Essas perdas atingem principalmente as populações que menos contribuíram para a crise climática, concentradas no Sul Global. Mulheres, meninas e povos indígenas estão entre os grupos mais vulneráveis.
Propostas para reduzir desigualdades e emissões
O relatório da Oxfam propõe medidas para reequilibrar responsabilidades e reduzir o poder dos grandes emissores. Entre elas estão:
- Taxar grandes fortunas e lucros excessivos das corporações de combustíveis fósseis, com um imposto global de 60% sobre a renda do 1% mais rico.

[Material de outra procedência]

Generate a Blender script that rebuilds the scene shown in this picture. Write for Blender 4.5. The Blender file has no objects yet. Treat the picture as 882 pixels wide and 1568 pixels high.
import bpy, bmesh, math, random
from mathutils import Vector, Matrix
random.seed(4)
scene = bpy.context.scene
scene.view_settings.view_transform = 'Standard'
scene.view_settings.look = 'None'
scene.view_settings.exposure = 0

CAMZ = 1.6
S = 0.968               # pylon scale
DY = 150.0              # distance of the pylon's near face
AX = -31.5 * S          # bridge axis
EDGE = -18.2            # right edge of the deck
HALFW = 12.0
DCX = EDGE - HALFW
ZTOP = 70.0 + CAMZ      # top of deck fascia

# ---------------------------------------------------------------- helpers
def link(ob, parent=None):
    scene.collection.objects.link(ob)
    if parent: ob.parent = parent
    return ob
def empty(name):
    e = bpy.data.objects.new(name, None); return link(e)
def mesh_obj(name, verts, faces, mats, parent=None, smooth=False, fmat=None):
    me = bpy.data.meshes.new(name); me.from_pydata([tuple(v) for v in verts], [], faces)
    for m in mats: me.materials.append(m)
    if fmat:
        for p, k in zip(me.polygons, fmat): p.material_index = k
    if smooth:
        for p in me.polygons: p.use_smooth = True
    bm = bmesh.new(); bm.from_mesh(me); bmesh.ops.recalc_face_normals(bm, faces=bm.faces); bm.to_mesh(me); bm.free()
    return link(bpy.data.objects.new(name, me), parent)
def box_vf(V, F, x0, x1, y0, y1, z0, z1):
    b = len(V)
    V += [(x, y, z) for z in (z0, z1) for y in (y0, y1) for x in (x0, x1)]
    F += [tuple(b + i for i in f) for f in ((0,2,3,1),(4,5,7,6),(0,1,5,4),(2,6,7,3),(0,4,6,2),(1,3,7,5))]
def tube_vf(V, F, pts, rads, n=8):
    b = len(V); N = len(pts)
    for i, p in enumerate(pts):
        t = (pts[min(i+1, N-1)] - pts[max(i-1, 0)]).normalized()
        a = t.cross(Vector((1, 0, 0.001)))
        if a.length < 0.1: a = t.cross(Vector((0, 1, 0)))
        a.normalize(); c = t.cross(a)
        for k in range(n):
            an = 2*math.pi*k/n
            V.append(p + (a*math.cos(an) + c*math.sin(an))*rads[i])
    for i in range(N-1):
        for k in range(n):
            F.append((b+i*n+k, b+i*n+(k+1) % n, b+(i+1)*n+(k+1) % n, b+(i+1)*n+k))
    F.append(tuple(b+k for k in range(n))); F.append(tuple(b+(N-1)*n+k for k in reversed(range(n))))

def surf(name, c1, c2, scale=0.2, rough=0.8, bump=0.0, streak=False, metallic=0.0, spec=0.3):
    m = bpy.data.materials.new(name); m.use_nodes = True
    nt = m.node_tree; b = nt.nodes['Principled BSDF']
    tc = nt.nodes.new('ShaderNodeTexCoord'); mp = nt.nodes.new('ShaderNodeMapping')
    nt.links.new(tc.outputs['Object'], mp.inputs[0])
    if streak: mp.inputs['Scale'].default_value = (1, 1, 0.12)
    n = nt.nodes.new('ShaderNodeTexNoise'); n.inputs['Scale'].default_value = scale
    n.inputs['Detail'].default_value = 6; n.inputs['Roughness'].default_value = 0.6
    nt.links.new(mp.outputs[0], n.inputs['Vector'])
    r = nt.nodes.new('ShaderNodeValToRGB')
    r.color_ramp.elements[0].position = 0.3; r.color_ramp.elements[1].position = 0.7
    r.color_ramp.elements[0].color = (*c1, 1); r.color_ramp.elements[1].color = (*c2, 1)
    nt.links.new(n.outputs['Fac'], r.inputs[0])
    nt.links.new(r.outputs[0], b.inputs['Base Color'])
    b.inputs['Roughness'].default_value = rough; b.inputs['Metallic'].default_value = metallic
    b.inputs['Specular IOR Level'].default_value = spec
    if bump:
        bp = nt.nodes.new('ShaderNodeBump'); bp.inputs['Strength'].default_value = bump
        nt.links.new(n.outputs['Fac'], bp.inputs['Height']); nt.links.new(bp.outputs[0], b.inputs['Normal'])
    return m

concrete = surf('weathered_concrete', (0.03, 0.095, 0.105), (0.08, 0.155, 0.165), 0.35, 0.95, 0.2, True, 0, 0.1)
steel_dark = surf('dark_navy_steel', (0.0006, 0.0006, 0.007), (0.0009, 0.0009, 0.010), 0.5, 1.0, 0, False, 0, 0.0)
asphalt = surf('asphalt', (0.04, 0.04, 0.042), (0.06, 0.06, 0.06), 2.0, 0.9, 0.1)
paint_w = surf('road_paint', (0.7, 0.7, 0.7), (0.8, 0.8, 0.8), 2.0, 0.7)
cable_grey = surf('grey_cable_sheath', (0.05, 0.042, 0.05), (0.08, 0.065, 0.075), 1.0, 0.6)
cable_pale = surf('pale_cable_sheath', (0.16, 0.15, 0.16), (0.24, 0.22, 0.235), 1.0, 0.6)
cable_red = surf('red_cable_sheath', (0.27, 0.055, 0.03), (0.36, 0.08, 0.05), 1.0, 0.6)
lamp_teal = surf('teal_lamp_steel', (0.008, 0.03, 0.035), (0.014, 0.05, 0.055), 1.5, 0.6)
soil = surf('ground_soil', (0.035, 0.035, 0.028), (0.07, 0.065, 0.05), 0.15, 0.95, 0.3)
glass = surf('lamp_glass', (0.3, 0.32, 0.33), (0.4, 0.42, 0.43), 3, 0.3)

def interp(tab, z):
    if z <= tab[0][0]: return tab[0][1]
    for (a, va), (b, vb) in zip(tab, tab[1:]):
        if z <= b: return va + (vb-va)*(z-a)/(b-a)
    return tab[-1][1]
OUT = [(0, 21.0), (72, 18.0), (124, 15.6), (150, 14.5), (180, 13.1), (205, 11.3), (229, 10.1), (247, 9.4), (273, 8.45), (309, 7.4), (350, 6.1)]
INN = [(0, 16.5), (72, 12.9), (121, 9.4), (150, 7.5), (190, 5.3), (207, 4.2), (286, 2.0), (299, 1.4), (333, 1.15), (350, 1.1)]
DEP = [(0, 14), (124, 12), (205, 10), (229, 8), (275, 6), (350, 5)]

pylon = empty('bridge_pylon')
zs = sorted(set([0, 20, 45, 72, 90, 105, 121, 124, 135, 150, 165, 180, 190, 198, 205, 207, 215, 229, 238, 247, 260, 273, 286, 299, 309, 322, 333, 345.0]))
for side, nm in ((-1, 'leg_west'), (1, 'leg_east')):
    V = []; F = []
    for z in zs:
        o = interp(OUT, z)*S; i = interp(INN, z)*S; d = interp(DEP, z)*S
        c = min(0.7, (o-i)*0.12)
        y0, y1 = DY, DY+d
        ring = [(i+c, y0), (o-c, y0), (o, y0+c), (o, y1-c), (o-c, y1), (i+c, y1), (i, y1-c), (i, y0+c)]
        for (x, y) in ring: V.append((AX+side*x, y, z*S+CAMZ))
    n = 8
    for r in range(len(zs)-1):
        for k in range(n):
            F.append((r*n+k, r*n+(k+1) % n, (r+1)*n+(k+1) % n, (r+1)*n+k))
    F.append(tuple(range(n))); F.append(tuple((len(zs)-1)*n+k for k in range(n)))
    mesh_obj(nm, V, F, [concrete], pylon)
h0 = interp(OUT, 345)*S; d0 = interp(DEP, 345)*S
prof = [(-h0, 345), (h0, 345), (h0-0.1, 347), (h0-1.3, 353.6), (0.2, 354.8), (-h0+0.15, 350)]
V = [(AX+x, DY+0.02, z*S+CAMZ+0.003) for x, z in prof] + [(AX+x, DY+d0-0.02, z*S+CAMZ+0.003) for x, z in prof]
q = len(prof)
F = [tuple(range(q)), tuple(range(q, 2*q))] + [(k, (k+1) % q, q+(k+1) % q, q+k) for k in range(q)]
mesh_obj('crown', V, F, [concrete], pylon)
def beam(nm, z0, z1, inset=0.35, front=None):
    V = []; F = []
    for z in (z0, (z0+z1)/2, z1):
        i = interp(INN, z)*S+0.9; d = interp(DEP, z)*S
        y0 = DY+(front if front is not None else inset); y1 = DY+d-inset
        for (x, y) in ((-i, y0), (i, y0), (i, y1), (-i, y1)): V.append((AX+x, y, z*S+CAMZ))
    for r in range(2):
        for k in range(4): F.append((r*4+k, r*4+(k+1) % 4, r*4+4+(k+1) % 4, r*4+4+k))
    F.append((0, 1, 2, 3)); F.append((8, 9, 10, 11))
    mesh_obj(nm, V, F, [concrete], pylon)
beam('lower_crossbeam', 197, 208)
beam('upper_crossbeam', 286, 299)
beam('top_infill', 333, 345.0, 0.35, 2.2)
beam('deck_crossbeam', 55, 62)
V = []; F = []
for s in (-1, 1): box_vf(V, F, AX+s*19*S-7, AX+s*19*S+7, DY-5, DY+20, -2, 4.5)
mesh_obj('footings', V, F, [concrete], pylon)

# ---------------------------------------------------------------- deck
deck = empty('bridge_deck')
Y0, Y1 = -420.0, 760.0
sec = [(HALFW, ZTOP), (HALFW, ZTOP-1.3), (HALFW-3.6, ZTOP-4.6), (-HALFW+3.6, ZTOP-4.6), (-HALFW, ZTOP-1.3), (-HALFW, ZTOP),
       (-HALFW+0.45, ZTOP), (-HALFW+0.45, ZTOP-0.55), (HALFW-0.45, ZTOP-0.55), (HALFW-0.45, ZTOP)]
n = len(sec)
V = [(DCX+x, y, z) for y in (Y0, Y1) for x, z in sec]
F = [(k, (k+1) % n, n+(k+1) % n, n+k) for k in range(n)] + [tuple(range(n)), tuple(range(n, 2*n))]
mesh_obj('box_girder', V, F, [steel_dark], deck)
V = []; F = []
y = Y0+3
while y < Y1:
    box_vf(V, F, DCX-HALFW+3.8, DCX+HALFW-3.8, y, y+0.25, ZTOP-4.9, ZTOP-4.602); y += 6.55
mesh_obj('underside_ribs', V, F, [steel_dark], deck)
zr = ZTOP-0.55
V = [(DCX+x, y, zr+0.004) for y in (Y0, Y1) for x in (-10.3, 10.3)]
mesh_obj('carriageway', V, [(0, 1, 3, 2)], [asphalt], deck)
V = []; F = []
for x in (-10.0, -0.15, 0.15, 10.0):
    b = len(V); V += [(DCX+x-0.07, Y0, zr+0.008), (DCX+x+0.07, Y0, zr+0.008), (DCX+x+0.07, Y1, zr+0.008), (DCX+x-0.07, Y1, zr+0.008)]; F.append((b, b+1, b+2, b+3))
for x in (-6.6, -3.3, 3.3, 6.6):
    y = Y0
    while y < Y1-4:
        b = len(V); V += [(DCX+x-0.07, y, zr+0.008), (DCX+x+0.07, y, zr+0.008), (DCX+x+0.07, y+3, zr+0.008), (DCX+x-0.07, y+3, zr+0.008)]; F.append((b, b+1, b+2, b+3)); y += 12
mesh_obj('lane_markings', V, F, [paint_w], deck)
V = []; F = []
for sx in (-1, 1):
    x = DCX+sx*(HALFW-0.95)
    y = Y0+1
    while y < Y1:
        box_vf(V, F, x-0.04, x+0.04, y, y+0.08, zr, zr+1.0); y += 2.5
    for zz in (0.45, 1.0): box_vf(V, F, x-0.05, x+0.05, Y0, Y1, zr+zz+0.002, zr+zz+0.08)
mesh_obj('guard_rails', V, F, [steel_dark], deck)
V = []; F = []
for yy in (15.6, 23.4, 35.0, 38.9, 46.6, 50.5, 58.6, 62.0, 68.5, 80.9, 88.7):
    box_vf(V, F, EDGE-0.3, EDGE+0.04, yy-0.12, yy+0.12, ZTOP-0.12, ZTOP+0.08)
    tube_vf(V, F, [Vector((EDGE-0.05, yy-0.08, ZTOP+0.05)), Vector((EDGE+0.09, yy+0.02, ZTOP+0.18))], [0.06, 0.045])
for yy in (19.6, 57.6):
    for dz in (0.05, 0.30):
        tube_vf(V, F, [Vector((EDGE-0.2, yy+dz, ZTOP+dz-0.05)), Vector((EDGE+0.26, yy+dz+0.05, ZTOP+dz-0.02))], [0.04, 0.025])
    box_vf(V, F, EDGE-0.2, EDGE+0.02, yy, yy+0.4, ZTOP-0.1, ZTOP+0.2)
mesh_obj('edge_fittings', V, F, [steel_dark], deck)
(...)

A medida poderia reduzir emissões equivalentes às de todo o Reino Unido e arrecadar cerca de 6,4 trilhões de dólares.
- Restringir a influência política de empresas de petróleo, gás e carvão, proibindo sua participação em negociações climáticas como a COP.
- Garantir maior participação de comunidades afetadas e povos indígenas nas decisões sobre o clima.
- Adotar metas nacionais proporcionais à responsabilidade histórica e à capacidade de ação de cada país.
- Construir um modelo econômico baseado em igualdade e sustentabilidade, substituindo práticas que priorizam o lucro sobre o meio ambiente.
A COP30, que ocorrerá em Belém (PA), marcará os dez anos do Acordo de Paris e deve ser um dos momentos mais decisivos para redefinir compromissos de corte de emissões e de justiça climática.